Twitter’s reported decision to buy social TV analytics firm Bluefin Labs, demonstrates the close relationship between the social network and TV.

“People love to make comments about the TV they watch - a proportion do so to be heard; the majority to see what others are saying. Twitter is a fantastic online market place that allows succinct, pithy comments to reach mass audiences," Paul Lee, director of technology, media and telecommunications research at Deloitte, commented.

“Twitter amplifies the appeal of TV for those who enjoy their programmes best served with back chat from their favourite commentators. Twitter provides backing vocals, not the lead vocals; it’s nigh impossible to follow a TV programme just from tweets alone. TV and Twitter are very much complements rather than competitors.

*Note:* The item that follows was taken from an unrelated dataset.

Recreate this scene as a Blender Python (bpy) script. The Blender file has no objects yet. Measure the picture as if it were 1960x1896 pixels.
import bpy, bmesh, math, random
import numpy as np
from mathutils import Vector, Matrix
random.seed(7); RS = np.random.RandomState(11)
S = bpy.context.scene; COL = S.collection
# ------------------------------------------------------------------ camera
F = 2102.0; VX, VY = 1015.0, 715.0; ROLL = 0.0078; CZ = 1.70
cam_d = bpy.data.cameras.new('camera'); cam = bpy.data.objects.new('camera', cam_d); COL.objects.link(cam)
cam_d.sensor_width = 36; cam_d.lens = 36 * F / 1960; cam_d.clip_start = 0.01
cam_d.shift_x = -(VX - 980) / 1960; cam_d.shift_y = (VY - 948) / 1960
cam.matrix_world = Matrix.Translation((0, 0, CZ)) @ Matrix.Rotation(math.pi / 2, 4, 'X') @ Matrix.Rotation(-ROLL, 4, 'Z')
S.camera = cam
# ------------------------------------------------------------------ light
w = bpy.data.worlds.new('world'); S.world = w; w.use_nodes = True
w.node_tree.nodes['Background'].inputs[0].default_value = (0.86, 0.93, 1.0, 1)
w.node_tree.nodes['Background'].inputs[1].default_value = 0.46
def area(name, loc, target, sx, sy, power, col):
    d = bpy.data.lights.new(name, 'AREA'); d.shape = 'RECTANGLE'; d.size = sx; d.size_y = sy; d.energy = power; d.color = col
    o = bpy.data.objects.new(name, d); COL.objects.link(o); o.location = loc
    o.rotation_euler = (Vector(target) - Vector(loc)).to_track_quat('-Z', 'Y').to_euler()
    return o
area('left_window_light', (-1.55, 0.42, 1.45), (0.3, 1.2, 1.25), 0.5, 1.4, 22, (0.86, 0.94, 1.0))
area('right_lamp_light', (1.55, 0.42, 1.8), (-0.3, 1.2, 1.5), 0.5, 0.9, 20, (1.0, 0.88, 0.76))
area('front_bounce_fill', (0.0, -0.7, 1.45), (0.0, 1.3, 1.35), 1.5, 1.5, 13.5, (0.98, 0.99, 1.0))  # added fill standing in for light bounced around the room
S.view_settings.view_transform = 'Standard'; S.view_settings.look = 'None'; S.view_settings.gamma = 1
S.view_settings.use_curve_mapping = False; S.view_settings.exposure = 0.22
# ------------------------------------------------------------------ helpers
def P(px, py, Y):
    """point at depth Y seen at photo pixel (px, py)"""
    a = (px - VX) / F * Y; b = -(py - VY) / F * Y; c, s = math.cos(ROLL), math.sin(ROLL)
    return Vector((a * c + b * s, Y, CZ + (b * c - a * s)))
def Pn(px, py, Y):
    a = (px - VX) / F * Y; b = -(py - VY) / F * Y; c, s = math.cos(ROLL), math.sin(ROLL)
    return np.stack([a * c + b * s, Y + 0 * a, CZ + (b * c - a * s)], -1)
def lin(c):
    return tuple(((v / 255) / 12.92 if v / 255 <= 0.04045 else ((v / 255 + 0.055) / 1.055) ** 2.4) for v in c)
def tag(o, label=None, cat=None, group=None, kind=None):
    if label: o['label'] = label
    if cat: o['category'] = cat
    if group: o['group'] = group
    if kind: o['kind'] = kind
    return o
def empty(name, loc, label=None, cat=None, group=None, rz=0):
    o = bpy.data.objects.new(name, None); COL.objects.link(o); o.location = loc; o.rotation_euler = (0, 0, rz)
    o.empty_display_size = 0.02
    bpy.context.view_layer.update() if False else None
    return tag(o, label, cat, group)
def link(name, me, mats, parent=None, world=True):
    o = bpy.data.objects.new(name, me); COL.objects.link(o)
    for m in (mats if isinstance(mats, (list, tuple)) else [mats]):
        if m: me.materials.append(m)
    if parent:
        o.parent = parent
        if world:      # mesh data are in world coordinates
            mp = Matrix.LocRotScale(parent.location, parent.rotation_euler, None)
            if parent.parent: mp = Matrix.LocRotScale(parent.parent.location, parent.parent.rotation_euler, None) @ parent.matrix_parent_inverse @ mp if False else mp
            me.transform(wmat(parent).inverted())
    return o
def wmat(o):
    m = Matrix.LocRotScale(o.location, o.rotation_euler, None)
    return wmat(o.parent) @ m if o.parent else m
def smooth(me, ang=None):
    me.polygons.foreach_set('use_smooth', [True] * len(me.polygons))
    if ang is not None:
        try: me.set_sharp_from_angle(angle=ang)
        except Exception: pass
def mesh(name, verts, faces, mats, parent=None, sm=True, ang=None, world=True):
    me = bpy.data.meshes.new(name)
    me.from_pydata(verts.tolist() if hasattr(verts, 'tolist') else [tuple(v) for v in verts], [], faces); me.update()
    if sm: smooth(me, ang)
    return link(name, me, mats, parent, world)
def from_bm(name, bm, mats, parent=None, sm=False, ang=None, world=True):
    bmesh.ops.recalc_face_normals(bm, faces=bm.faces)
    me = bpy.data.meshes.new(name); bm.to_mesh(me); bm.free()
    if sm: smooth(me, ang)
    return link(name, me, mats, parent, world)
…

"Deloitte’s research found that 30% regularly communicate on Facebook or Twitter at the same time as watching television. The percentage of those tweeting about a particular television programme is tiny relative to the volume of viewers. A programme that has millions of viewers would, at most, generate tens of thousands of individual tweets - even if there may be hundreds of thousands of people reading the comments.

“Another reason why Twitter meshes so serendipitously with TV is because comments have to be brief; they can be glanced at briefly without causing viewing to be interrupted. The volume of TV related discussions on social networks is so high that Twitter publishes a specific index of the most popular TV related tweets.

"The top 20 programmes tend to be soap operas, talent programmes and news programmes. Occasionally, a major sporting occasion will break into the top 20. A strong showing among social networks’ conversation helps with viewing figures, but is not integral to the ongoing success of a top 20 programme.”